Required work -> The entries below are to be transcribed in full, without their images.

Extracted entries ->
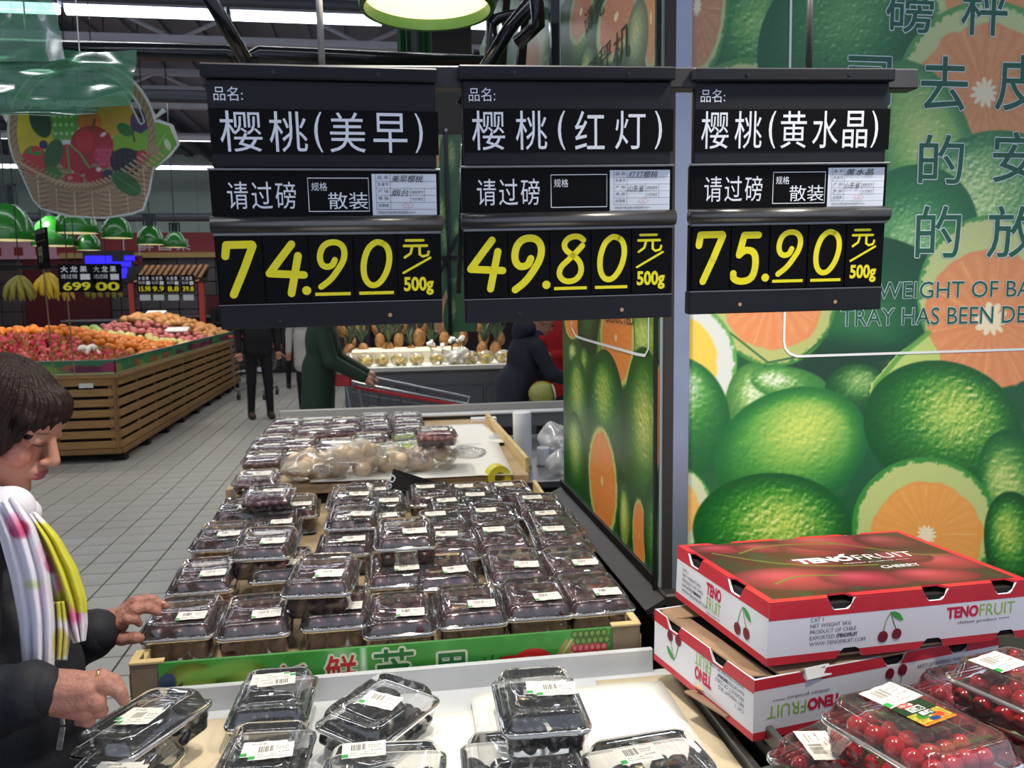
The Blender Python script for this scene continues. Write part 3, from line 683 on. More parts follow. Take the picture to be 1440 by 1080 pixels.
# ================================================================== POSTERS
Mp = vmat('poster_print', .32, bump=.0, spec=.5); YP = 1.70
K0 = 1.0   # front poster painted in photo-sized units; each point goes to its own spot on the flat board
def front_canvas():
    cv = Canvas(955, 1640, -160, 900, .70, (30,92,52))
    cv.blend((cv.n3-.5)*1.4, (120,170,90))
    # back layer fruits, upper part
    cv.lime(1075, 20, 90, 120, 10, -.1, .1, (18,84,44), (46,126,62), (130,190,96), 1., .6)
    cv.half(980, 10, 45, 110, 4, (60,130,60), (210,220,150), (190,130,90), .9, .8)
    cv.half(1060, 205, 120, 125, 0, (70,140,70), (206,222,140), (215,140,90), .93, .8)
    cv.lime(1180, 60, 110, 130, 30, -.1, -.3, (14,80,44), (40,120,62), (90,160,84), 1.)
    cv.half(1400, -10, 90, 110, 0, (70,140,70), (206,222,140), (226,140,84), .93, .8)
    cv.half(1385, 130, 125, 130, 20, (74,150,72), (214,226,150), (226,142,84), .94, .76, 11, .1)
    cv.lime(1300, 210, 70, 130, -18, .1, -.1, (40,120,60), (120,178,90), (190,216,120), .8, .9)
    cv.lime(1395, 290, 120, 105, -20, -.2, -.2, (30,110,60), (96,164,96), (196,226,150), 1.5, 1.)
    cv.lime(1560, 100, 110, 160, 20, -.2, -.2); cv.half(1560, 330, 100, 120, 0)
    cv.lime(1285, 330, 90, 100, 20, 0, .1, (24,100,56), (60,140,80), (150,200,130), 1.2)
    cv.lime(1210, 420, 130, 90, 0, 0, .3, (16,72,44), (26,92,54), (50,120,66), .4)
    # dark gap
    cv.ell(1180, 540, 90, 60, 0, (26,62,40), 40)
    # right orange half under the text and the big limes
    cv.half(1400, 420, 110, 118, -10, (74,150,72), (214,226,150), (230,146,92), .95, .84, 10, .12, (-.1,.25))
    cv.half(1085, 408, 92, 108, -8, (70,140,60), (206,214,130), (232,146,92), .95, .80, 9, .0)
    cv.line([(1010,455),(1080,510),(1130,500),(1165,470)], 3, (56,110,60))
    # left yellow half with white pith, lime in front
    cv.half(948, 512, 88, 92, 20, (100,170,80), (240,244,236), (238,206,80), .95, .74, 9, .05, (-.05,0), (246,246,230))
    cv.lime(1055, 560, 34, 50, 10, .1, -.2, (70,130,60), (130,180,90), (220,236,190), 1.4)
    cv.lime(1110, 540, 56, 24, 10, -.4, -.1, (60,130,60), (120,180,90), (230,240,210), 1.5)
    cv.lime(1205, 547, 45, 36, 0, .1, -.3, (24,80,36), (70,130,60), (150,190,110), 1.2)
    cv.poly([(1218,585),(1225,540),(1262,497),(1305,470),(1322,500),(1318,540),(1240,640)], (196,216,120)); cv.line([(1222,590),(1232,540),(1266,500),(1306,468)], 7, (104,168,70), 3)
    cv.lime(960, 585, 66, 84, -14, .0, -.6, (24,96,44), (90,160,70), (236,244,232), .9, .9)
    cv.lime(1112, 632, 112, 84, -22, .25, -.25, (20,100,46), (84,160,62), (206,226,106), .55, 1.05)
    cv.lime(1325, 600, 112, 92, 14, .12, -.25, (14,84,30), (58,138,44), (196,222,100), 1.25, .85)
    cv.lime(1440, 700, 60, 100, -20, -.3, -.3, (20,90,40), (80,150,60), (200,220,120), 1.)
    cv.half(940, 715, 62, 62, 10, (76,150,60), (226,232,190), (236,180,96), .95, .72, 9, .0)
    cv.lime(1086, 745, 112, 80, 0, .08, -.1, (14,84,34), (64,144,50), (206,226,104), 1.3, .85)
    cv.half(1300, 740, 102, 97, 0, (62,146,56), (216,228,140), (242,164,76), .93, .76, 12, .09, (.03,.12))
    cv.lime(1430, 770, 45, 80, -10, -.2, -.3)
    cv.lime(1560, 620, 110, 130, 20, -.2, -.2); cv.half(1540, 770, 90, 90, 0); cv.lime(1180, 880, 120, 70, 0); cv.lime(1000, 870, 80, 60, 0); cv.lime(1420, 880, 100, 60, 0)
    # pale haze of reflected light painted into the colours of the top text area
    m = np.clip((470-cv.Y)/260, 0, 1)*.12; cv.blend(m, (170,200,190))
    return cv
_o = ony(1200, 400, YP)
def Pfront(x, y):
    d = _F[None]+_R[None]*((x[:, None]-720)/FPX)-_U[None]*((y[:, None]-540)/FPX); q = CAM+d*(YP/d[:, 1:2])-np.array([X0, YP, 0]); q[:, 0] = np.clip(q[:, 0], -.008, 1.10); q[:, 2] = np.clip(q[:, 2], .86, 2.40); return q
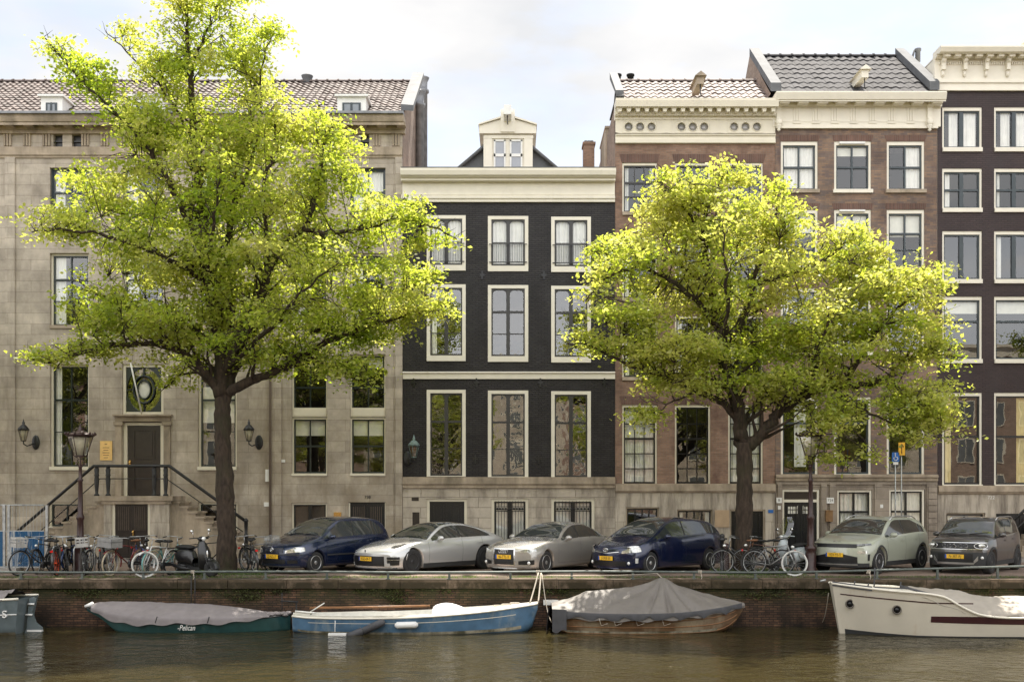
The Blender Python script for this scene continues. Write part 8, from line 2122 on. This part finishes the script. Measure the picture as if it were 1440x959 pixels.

Exercise solution ->
The Blender Python script for this scene continues. Write part 3, from line 683 on. More parts follow. Take the picture to be 1440 by 1080 pixels.
# ================================================================== POSTERS
Mp = vmat('poster_print', .32, bump=.0, spec=.5); YP = 1.70
K0 = 1.0   # front poster painted in photo-sized units; each point goes to its own spot on the flat board
def front_canvas():
    cv = Canvas(955, 1640, -160, 900, .70, (30,92,52))
    cv.blend((cv.n3-.5)*1.4, (120,170,90))
    # back layer fruits, upper part
    cv.lime(1075, 20, 90, 120, 10, -.1, .1, (18,84,44), (46,126,62), (130,190,96), 1., .6)
    cv.half(980, 10, 45, 110, 4, (60,130,60), (210,220,150), (190,130,90), .9, .8)
    cv.half(1060, 205, 120, 125, 0, (70,140,70), (206,222,140), (215,140,90), .93, .8)
    cv.lime(1180, 60, 110, 130, 30, -.1, -.3, (14,80,44), (40,120,62), (90,160,84), 1.)
    cv.half(1400, -10, 90, 110, 0, (70,140,70), (206,222,140), (226,140,84), .93, .8)
    cv.half(1385, 130, 125, 130, 20, (74,150,72), (214,226,150), (226,142,84), .94, .76, 11, .1)
    cv.lime(1300, 210, 70, 130, -18, .1, -.1, (40,120,60), (120,178,90), (190,216,120), .8, .9)
    cv.lime(1395, 290, 120, 105, -20, -.2, -.2, (30,110,60), (96,164,96), (196,226,150), 1.5, 1.)
    cv.lime(1560, 100, 110, 160, 20, -.2, -.2); cv.half(1560, 330, 100, 120, 0)
    cv.lime(1285, 330, 90, 100, 20, 0, .1, (24,100,56), (60,140,80), (150,200,130), 1.2)
    cv.lime(1210, 420, 130, 90, 0, 0, .3, (16,72,44), (26,92,54), (50,120,66), .4)
    # dark gap
    cv.ell(1180, 540, 90, 60, 0, (26,62,40), 40)
    # right orange half under the text and the big limes
    cv.half(1400, 420, 110, 118, -10, (74,150,72), (214,226,150), (230,146,92), .95, .84, 10, .12, (-.1,.25))
    cv.half(1085, 408, 92, 108, -8, (70,140,60), (206,214,130), (232,146,92), .95, .80, 9, .0)
    cv.line([(1010,455),(1080,510),(1130,500),(1165,470)], 3, (56,110,60))
    # left yellow half with white pith, lime in front
    cv.half(948, 512, 88, 92, 20, (100,170,80), (240,244,236), (238,206,80), .95, .74, 9, .05, (-.05,0), (246,246,230))
    cv.lime(1055, 560, 34, 50, 10, .1, -.2, (70,130,60), (130,180,90), (220,236,190), 1.4)
    cv.lime(1110, 540, 56, 24, 10, -.4, -.1, (60,130,60), (120,180,90), (230,240,210), 1.5)
    cv.lime(1205, 547, 45, 36, 0, .1, -.3, (24,80,36), (70,130,60), (150,190,110), 1.2)
    cv.poly([(1218,585),(1225,540),(1262,497),(1305,470),(1322,500),(1318,540),(1240,640)], (196,216,120)); cv.line([(1222,590),(1232,540),(1266,500),(1306,468)], 7, (104,168,70), 3)
    cv.lime(960, 585, 66, 84, -14, .0, -.6, (24,96,44), (90,160,70), (236,244,232), .9, .9)
    cv.lime(1112, 632, 112, 84, -22, .25, -.25, (20,100,46), (84,160,62), (206,226,106), .55, 1.05)
    cv.lime(1325, 600, 112, 92, 14, .12, -.25, (14,84,30), (58,138,44), (196,222,100), 1.25, .85)
    cv.lime(1440, 700, 60, 100, -20, -.3, -.3, (20,90,40), (80,150,60), (200,220,120), 1.)
    cv.half(940, 715, 62, 62, 10, (76,150,60), (226,232,190), (236,180,96), .95, .72, 9, .0)
    cv.lime(1086, 745, 112, 80, 0, .08, -.1, (14,84,34), (64,144,50), (206,226,104), 1.3, .85)
    cv.half(1300, 740, 102, 97, 0, (62,146,56), (216,228,140), (242,164,76), .93, .76, 12, .09, (.03,.12))
    cv.lime(1430, 770, 45, 80, -10, -.2, -.3)
    cv.lime(1560, 620, 110, 130, 20, -.2, -.2); cv.half(1540, 770, 90, 90, 0); cv.lime(1180, 880, 120, 70, 0); cv.lime(1000, 870, 80, 60, 0); cv.lime(1420, 880, 100, 60, 0)
    # pale haze of reflected light painted into the colours of the top text area
    m = np.clip((470-cv.Y)/260, 0, 1)*.12; cv.blend(m, (170,200,190))
    return cv
_o = ony(1200, 400, YP)
def Pfront(x, y):
    d = _F[None]+_R[None]*((x[:, None]-720)/FPX)-_U[None]*((y[:, None]-540)/FPX); q = CAM+d*(YP/d[:, 1:2])-np.array([X0, YP, 0]); q[:, 0] = np.clip(q[:, 0], -.008, 1.10); q[:, 2] = np.clip(q[:, 2], .86, 2.40); return q
The Blender Python script for this scene continues. Write part 8, from line 2122 on. This part finishes the script. Measure the picture as if it were 1440x959 pixels.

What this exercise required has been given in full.